Required task
Set down, exactly as they appear, the lines from the line holding "en.build('end_wall', 'silver_wood', root)" through the line holding "K+u*.06+v*(Wd/2)+up*rz, K+u*.06+v*.1+up*ez], u*.03);", inclusive; output nothing outside that range.

'''

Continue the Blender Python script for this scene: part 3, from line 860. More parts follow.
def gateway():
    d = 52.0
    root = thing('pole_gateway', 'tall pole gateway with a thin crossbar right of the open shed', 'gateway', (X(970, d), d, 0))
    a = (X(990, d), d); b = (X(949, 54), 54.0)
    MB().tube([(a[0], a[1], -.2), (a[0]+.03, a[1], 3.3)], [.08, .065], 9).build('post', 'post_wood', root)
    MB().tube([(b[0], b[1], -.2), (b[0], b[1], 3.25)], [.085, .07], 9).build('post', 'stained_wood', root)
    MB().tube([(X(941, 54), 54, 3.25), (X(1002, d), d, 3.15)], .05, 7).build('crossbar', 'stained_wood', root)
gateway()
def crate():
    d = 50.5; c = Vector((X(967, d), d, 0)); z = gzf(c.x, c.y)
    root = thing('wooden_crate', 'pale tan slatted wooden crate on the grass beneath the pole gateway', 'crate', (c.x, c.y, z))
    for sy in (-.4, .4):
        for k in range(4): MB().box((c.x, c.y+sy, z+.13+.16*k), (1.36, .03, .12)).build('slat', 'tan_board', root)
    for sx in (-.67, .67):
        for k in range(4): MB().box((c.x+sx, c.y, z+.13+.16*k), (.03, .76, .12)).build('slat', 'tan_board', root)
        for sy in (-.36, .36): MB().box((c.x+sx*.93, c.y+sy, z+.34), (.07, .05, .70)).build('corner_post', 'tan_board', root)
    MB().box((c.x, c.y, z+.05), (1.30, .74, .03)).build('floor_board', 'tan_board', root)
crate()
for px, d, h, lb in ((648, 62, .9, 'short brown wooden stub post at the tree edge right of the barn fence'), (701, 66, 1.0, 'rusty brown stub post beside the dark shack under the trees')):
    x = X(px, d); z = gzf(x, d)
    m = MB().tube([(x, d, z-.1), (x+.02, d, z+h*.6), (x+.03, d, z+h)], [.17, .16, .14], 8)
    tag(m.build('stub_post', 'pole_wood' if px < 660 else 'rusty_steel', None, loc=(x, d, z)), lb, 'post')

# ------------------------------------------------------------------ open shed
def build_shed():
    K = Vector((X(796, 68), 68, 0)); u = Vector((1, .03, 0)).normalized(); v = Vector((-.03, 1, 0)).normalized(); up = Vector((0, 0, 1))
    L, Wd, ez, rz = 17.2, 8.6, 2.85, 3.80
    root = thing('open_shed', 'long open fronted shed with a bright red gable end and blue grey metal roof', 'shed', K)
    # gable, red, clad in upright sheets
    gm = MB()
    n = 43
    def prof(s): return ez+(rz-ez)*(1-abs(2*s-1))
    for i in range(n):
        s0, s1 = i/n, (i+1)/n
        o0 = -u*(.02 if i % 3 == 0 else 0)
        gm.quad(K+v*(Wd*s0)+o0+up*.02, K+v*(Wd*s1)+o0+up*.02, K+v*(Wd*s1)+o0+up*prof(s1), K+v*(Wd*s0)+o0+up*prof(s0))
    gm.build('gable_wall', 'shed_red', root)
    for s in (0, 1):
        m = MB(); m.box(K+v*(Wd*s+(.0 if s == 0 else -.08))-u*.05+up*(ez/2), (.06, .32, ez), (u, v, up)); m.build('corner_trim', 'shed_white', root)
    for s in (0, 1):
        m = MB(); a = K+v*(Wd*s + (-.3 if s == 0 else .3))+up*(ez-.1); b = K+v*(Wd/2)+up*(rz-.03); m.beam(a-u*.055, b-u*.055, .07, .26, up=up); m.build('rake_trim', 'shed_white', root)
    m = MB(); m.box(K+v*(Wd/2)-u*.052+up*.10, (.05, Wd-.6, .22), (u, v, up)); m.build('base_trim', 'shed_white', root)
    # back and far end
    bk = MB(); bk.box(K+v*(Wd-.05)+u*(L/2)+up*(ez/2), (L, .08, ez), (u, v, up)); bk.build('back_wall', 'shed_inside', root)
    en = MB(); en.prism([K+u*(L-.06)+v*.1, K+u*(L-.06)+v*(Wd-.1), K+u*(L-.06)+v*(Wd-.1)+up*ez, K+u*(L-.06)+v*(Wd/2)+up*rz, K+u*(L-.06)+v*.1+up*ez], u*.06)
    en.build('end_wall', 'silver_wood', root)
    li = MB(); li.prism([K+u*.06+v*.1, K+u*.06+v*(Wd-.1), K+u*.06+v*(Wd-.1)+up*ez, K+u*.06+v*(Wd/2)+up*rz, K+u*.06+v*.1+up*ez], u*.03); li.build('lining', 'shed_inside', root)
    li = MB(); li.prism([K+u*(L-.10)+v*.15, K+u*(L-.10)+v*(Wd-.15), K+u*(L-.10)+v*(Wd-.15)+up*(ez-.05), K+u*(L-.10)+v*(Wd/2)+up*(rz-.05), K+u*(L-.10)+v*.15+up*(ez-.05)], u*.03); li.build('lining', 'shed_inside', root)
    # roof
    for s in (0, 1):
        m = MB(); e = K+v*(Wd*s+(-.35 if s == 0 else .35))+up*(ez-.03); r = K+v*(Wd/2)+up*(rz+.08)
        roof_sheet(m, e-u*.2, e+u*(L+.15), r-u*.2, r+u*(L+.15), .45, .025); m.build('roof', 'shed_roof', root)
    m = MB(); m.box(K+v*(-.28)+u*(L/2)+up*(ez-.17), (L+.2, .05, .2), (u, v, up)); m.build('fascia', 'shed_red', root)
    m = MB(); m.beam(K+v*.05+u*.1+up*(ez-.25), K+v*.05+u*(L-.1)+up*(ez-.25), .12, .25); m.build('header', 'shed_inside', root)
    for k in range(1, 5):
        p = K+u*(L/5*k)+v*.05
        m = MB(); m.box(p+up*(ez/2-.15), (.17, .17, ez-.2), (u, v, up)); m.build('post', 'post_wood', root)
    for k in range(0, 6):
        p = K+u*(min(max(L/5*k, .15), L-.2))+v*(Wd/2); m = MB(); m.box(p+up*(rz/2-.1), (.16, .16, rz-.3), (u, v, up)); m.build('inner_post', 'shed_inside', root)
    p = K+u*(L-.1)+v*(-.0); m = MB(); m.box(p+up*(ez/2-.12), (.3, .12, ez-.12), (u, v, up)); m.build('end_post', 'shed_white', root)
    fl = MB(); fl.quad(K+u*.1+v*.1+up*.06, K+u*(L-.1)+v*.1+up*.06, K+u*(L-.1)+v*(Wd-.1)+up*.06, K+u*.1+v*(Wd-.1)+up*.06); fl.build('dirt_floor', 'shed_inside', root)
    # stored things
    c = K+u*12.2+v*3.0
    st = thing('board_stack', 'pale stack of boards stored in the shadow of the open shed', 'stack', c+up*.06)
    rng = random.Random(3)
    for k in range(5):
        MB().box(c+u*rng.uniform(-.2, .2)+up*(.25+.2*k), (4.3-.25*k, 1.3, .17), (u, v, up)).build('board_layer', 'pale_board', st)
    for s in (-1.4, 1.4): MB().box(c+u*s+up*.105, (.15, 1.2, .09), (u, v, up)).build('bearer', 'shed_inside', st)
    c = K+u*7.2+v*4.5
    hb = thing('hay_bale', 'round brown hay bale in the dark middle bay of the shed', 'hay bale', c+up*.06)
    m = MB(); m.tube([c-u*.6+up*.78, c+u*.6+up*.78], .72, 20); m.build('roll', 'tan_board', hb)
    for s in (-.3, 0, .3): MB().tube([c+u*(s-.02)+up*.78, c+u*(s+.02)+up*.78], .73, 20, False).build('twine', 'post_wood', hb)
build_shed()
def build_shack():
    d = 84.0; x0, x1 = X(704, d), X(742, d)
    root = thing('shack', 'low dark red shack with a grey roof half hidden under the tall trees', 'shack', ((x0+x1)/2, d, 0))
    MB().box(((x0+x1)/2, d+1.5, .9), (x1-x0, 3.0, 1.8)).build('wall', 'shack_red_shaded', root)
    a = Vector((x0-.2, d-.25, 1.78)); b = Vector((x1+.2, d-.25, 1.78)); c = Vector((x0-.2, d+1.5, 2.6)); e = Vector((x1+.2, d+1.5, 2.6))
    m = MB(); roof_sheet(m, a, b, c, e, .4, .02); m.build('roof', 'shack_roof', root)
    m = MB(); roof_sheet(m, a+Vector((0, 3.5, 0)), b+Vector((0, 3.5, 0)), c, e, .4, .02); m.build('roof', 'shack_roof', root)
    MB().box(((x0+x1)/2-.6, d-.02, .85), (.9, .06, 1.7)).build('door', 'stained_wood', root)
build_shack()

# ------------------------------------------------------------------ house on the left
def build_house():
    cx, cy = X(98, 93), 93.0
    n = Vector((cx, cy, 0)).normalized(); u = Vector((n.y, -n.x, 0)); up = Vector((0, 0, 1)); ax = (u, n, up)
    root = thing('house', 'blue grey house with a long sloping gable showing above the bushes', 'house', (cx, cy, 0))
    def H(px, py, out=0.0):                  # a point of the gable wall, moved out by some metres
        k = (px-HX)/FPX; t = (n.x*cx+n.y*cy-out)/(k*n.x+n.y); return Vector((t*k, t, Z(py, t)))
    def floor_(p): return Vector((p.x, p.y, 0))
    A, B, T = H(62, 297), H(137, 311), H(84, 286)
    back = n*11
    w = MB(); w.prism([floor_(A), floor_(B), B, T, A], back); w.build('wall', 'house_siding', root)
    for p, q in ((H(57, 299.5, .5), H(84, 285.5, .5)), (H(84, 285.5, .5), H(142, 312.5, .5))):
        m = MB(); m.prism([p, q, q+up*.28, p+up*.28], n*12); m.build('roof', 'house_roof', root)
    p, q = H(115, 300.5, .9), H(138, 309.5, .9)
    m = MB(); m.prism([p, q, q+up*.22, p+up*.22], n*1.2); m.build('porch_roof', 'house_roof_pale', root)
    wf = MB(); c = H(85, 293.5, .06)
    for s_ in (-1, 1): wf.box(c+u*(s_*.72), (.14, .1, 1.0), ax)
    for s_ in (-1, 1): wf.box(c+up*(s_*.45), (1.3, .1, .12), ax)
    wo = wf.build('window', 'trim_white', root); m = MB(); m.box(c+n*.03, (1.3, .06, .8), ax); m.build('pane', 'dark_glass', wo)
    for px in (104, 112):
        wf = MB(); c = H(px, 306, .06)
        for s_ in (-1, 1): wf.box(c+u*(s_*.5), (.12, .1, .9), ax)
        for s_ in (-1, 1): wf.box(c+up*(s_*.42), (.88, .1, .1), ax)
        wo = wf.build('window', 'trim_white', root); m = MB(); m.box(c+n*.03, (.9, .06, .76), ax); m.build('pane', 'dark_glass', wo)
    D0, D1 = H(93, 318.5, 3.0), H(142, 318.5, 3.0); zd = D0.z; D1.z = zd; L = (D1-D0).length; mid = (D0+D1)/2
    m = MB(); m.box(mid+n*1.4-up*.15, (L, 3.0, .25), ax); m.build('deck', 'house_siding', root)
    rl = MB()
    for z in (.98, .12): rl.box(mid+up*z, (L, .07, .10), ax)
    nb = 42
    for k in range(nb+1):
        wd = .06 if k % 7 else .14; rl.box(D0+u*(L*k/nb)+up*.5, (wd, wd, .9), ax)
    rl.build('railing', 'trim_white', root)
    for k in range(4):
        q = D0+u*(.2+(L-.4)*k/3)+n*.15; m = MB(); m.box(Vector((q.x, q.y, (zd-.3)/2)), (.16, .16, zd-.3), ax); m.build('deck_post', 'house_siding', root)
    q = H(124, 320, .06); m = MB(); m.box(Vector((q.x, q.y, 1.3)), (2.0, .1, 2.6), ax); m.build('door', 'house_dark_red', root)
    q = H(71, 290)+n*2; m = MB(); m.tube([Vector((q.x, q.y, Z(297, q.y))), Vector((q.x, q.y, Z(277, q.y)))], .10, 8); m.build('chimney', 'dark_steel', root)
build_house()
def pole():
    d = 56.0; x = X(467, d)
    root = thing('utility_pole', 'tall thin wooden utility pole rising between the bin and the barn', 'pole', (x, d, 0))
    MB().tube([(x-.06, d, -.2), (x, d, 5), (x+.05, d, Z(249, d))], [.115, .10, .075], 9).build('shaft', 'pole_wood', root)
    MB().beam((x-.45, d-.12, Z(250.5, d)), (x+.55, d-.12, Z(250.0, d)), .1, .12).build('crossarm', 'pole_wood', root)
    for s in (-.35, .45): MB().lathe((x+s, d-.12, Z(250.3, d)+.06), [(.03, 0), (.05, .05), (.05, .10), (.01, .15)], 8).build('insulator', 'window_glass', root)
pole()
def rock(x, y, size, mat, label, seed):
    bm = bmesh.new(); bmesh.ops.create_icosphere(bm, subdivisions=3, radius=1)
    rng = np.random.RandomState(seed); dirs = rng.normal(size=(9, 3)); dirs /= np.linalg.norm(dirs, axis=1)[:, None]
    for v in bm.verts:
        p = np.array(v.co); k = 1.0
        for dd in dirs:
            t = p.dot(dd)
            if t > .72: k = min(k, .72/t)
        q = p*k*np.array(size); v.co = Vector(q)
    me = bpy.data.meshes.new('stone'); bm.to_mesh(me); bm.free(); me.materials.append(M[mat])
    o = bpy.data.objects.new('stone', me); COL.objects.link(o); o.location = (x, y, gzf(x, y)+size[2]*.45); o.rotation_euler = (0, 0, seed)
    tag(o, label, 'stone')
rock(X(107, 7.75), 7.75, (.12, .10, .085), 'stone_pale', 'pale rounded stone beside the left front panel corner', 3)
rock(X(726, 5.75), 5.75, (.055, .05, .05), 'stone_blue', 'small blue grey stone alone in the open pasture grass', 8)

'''

Solution
    en.build('end_wall', 'silver_wood', root)
    li = MB(); li.prism([K+u*.06+v*.1, K+u*.06+v*(Wd-.1), K+u*.06+v*(Wd-.1)+up*ez, K+u*.06+v*(Wd/2)+up*rz, K+u*.06+v*.1+up*ez], u*.03); li.build('lining', 'shed_inside', root)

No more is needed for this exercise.